Playing through various songs from their earlier albums such as ‘Une Volta’ and ‘Supermelodrama’, they also included ones from their most recent album of covers ‘Curse Your Little Heart’. A risky endeavour for even the most accomplished artist to indulge in, Urata acknowledges that such an album can be a possible menace. “Yeah, I thought it was really risky, cause we chose some sort of sacred territory,” referring to such legendary performers as Sinatra, the Velvet Underground, Lou Reed and Siouxsie and The Banshees, artists generally cordoned off from emulation. However, with the band’s far-left take on the songs, they managed to bring a fresh and innovative twist to them. Although Urata comments, “I met the guy from Siouxsie and The Banshees last summer and he came over and I thought he was going to beat us up,” but he adds, “he actually liked it a lot. So that was kind of a good redemption and I think most of the other people are dead so we’re safe there … except for Lou Reed (laughs) … and he looks dead!”
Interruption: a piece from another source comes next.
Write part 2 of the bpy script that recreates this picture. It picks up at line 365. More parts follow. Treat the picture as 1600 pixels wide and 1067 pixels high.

After nearly two hours of vigorous performing, Devotchka relented to the time constraints and allowed their instruments some repose, instigating a perpetual applause from the crowd which ultimately degraded into shameless baying for an encore. Our efforts were remedied by the presumed return of Devotchka for one last song to satiate our short-term withdrawal, provoking syncopated claps and debauched dances to dapple the crowd. Closure was brought to the gig in the form of Nick Urata raising his bottle of vino to the crowd and defiantly knocking it back, affording a drop or two to the pint glass of an audience member.
As they embark on the final leg of their European tour, the future looks bright for Devotchka and promises a lot more characteristically kaleidoscopic sounds. “Luckily we’re just finished up another album. We’re almost done with it and that will be released quite soon by the company in Europe … not two years from now!”
So, will Devotchka be returning to tour Europe any time soon, I question, before the gig in Crawdaddy has commenced. He responds with prophetic words. “We’ll be back. If people like us, we’ll be back”.